Religious Freedom, Italy presses the EU

Date:

01/28/2011


Religious Freedom, Italy presses the EU

Italy is calling for new efforts by the EU on behalf of the protection of Christian minorities and of religious minorities in general. Minister Frattini will suggest “stepping things up” on 31 January in the Foreign Affairs Council in Brussels, in the form of the periodic monitoring of the treatment of religious minorities by European embassies. This was the explanation offered by the Minister’s spokesperson, Maurizio Massari, as he introduced the work sessions.
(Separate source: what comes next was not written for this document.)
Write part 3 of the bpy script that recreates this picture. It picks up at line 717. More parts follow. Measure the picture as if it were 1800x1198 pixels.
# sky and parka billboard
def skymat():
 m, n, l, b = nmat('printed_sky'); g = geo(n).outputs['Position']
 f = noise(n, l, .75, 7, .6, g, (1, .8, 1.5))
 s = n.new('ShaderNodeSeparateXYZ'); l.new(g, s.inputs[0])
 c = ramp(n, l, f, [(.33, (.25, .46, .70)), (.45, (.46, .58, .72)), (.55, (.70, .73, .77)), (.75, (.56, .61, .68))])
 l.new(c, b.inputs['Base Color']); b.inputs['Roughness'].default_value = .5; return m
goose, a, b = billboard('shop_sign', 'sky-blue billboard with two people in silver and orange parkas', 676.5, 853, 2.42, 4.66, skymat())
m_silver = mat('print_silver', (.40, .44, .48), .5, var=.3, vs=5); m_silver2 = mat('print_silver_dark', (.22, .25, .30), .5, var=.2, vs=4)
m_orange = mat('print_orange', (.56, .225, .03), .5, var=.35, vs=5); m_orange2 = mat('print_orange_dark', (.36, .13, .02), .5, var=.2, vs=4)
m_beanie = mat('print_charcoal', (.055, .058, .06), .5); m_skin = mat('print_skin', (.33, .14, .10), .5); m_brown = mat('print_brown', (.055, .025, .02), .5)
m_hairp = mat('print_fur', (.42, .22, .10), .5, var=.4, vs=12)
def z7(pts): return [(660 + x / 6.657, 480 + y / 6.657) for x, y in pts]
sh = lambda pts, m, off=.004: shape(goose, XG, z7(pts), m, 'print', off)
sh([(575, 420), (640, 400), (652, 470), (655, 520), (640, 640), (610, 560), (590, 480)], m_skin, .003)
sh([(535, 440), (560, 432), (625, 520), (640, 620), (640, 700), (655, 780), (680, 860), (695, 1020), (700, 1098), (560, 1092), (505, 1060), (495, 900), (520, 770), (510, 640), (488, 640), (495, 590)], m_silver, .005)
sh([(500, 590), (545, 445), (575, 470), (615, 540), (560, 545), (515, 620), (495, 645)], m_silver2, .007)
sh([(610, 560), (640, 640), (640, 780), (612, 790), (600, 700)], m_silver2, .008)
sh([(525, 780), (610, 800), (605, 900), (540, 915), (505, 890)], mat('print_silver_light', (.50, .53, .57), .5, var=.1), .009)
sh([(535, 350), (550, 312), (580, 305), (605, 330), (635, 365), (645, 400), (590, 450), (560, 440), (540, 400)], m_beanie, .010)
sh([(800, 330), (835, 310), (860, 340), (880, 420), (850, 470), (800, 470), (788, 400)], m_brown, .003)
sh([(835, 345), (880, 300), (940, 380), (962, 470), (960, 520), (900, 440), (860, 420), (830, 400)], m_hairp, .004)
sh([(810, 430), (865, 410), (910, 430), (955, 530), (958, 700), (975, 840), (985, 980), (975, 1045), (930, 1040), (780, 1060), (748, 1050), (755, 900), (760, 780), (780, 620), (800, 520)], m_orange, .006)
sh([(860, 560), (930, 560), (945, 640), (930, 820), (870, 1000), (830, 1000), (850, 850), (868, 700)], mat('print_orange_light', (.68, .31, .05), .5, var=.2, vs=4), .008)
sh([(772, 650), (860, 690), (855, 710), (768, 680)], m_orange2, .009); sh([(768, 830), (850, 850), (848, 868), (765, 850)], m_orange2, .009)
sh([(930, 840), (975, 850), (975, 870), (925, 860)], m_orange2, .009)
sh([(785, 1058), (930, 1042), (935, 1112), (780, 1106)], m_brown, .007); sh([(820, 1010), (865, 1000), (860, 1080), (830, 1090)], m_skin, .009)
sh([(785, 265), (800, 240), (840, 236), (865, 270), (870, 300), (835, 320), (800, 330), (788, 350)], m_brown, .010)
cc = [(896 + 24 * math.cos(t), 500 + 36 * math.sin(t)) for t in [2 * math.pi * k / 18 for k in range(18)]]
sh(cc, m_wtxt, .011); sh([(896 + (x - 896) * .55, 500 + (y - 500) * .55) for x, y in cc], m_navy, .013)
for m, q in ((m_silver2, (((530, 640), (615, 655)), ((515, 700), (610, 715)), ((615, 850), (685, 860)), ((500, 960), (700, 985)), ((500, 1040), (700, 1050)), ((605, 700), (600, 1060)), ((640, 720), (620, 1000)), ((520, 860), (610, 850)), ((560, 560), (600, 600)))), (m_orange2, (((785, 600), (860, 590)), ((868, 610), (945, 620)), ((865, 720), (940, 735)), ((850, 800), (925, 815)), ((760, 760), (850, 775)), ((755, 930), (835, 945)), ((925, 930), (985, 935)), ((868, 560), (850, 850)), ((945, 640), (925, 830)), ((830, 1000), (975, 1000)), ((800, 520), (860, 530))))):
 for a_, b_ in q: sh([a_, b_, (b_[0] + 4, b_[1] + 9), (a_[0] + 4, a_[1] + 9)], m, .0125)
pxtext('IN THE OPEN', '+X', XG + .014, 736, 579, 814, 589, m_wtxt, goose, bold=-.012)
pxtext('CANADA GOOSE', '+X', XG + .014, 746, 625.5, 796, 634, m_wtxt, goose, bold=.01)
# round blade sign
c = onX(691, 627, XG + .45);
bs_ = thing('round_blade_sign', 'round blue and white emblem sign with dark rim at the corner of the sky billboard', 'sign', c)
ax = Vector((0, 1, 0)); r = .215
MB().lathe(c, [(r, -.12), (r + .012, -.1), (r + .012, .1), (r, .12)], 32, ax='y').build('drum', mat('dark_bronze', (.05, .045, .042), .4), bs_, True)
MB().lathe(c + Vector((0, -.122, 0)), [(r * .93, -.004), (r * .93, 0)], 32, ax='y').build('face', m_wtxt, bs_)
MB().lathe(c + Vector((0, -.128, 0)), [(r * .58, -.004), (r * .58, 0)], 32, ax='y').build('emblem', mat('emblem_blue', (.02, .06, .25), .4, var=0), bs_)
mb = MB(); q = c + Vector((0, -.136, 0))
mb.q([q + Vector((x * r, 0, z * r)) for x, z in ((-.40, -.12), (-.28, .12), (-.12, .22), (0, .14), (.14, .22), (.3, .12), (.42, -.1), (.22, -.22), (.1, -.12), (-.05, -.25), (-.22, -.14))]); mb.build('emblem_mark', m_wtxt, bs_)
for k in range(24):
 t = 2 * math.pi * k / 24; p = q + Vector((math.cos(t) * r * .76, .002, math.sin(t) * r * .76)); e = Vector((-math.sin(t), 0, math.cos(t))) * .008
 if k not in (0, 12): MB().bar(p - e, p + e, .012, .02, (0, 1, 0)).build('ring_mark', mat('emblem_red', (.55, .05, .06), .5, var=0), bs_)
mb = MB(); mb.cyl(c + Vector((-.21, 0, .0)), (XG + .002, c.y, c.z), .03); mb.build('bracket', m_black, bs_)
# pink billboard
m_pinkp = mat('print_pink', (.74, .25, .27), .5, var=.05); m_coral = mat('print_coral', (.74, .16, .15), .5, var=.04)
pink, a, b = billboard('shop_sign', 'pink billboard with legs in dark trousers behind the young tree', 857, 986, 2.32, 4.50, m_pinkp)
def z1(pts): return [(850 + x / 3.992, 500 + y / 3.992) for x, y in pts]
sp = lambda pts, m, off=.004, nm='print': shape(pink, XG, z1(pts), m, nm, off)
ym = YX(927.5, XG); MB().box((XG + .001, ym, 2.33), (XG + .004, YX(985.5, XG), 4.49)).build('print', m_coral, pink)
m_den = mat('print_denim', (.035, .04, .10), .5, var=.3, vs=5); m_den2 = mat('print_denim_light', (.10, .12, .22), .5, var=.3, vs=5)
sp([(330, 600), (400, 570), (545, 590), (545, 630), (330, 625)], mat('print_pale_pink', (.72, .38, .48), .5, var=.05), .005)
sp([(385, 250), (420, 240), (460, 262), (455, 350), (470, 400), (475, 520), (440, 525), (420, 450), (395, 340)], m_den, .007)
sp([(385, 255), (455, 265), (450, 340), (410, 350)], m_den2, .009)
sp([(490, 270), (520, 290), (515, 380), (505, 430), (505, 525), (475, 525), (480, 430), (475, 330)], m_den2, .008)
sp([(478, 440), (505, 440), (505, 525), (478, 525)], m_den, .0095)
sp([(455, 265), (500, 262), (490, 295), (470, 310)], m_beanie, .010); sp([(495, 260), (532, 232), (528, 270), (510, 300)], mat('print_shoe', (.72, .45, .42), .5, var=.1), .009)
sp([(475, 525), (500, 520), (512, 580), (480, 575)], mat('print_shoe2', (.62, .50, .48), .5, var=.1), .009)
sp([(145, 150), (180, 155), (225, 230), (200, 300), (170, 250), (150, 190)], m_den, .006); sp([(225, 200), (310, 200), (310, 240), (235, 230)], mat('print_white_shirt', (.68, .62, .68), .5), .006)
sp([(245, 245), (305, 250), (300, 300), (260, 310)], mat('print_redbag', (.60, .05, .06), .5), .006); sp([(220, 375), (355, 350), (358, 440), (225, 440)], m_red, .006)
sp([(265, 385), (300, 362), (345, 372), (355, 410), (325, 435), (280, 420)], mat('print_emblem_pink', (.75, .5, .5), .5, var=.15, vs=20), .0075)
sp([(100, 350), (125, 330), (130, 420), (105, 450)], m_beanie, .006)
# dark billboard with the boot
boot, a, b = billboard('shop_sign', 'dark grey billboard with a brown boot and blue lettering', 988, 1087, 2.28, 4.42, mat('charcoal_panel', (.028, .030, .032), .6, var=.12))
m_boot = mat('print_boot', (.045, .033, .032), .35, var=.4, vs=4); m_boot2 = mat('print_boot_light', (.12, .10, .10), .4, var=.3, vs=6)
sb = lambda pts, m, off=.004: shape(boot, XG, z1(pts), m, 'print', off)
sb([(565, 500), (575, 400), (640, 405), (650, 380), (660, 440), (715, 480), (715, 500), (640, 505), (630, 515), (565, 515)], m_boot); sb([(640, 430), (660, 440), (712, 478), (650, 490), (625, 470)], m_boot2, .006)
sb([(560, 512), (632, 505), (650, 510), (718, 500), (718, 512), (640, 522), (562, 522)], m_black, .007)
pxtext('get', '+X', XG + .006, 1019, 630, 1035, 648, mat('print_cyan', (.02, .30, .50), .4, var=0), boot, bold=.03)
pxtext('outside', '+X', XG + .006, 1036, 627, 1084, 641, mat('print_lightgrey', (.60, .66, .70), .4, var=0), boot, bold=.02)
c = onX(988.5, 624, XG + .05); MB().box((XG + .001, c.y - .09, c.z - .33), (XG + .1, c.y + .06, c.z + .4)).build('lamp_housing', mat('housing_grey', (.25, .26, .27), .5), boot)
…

Also to be examined in Brussels: the situation in Albania, Tunisia, Belarus, Ivory Coast and Sudan. With regard to Tunisia, Massari explained, Italy considers it necessary to support the country’s “the peaceful, democratic transition”. Moreover, a “unified EU response” is needed. As Massari pointed out, Frattini “has already called for a high level team to be sent to Tunisia as soon as possible”. The EU “must show signs of encouragement” in negotiations in order to achieve a “strengthened partnership”, because Tunisia is an “essential partner in the stability of the Maghreb region”.

On Italy’s “insistence”, the difficult situation in Albania will also be discussed, in consideration of the two countries’ close ties (Italy is Albania’s top trade partner and second largest donor). Italy, as Massari explained, “is closely monitoring recent events there and renews its appeal for moderation on all sides; normal political dialogue is necessary in order to resolve the issues, and Tirana must hold steady that European objective, of which Italy is its main supporter”.

There is also concern over Belarus, where incidents erupted after the presidential elections in December. Italy “immediately called for the release of those not involved in the violence”. The EU “must send a strong message” to the Belarus authorities that “some behaviours not in keeping with European standards are unacceptable”. At the same time, “it is necessary to pursue critical dialogue” with Minsk.

Sudan: the January referendum was “free and transparent and with a high voter turnout” and the results are expected to come out in February. “Italy and the EU are united in their appeal for maintaining dialogue between the parties as they pursue agreement on peaceful North/South co-habitation. Political stalemate follows the recent presidential elections in the Ivory Coast, and Italy and the EU agree on “ratcheting up the pressure on the persons and bodies that are maintaining it”.

At dinner the foreign ministers will examine Russia, Lebanon and Iran. There is “considerable Italian interest” in the latest political developments in Lebanon (a new premier who is now in the process of forming a government). Italy will reiterate its “full support for an independent, sovereign and stable Lebanon, and the hope that there will be a national unity government as inclusive as possible”. On the Iran front, Italy “regrets” that Iran “has not seized the opportunity” to advance negotiations, but is maintaining a “binary policy” (sanctions and dialogue).

There will also be no lack of reflection on Egypt at the Brussels meeting, a subject on which Italy “renews the international community’s appeal for moderation on all sides”. In general, Italy “is concerned about destabilisation in the region, and therefore urges the further commitment of Brussels in a somewhat neglected area”. The Union for the Mediterranean, for example, “has not yet got off the ground” and needs to get past “bureaucracy and aim at concrete projects” capable of triggering the socio-economic development of a Maghreb where “unemployment is very high and 70% of those without work are young people”.